Nemirov has received awards from the Colorado Council on the Arts (CCA), the Telluride Council for Arts and Humanities Small Grants, and Artist Fellowships for Residencies at the Anderson Ranch in Snowmass in 2005 and the Vermont Studio Center in 2010. Her work has been shown at the Brooklyn Museum, The Queens Museum and Yeshiva University Museum.
The upcoming Plein Air Convention to be held near Las Vegas, Nevada, in April will be the first of its kind. Presented by PleinAir Magazine, the 4-day event will feature more than thirty world-class artists & instructors. Attendance is limited to 750 people, and the host hotel has already sold out for one of the days. (There are two other hotels nearby.)
There will be demonstrations, lectures, a “Marketing Boot Camp” session, critiques, receptions and painting oportunities in the Red Rock National Conservation Area (see below). One admission charge gives you access to the entire program. Bus transportaion from the hotel will be provided, and you can either watch the painters or do it yourself (or both!). Vistas include 22 miles of red rocks, mountains, desert, horses, shacks, etc.
Participants include Russian Master Nikolai Dubovik, who will do a demonstration on Russian Realism, Jean Stern of the Irvine Museum on the history and future of Plein Air painting, and Richard Ormond, Sargent’s grand-nephew, on “Inside the Mind of John Singer Sargent.”

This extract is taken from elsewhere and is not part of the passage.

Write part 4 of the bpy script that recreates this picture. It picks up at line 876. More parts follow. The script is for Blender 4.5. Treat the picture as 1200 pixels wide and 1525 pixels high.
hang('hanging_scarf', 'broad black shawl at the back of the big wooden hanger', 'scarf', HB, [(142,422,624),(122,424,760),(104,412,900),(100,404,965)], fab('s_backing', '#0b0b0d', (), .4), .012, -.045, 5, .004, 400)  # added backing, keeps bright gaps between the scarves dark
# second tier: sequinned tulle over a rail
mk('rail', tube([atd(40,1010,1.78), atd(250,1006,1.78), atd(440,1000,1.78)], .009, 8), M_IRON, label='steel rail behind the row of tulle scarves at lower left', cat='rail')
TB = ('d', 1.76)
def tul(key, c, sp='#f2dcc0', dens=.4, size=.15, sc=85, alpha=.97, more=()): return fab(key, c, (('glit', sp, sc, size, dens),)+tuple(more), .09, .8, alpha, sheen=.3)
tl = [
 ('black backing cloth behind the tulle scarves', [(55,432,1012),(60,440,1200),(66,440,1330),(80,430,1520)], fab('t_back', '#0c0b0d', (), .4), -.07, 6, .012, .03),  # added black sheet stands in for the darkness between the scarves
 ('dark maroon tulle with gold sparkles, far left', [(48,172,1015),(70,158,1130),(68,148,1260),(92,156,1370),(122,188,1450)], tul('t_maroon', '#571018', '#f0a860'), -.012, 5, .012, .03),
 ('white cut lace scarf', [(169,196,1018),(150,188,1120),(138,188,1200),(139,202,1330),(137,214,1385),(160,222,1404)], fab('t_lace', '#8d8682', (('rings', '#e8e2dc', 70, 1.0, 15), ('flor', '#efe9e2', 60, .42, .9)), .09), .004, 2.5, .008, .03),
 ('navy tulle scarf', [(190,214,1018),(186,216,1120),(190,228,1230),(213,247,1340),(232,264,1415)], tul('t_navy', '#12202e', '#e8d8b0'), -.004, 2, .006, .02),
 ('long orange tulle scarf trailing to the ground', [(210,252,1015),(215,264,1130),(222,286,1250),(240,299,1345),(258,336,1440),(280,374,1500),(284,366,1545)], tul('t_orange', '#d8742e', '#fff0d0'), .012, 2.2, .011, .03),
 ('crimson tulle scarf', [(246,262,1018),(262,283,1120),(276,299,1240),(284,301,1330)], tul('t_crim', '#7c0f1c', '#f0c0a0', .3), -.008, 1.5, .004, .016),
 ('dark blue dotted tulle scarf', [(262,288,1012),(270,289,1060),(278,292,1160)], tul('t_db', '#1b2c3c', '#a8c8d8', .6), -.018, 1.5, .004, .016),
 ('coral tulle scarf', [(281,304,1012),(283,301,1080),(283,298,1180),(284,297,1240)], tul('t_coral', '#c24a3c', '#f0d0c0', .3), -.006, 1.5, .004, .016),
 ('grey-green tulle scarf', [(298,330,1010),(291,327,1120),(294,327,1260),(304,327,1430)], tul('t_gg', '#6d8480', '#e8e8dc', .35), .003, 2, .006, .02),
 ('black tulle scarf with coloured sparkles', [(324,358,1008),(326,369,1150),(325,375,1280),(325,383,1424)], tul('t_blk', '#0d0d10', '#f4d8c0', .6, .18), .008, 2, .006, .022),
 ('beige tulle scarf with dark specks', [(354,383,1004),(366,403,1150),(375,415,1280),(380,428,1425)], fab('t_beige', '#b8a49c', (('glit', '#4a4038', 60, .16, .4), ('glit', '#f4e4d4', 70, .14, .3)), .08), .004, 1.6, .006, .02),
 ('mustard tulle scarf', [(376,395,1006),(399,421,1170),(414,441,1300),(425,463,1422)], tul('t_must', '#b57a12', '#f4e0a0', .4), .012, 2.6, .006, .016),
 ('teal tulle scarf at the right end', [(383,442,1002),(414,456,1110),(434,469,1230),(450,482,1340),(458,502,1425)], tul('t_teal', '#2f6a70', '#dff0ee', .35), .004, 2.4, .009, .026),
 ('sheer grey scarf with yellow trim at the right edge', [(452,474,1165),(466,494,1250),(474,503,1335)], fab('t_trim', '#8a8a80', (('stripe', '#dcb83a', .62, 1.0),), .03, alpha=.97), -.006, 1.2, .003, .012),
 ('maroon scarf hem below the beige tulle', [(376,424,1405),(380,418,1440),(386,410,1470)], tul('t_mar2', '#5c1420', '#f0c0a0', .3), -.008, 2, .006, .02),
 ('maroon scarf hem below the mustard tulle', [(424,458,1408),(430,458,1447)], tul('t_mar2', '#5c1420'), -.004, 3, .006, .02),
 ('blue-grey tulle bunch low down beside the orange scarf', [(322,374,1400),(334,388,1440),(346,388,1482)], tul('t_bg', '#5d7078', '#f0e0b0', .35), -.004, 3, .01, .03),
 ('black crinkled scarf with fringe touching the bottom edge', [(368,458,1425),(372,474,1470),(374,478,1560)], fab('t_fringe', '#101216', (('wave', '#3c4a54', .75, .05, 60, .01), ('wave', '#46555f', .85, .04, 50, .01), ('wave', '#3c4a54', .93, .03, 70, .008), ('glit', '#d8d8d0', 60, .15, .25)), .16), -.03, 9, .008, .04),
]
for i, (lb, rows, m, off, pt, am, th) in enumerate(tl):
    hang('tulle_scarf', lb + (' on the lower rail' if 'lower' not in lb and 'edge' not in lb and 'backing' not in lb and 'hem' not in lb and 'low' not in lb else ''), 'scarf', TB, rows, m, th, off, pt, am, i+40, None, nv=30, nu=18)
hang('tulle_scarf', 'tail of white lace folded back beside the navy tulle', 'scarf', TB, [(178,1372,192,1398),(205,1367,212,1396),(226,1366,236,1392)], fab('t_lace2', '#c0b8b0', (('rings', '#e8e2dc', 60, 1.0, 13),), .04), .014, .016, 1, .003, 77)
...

Everyone is welcome whether you’re professional, semi-professional, amateur or just curious. There will be big screen video so you can see well no matter where you sit. If you book by the end of this month (February) you can pay in two installments of $397.50, and approximately 200 arts organizations are offering discounts to their members (see the list on the FAQ page). Gamblin will provide Gamsol to use on site (you’ll just need a leak-proof container).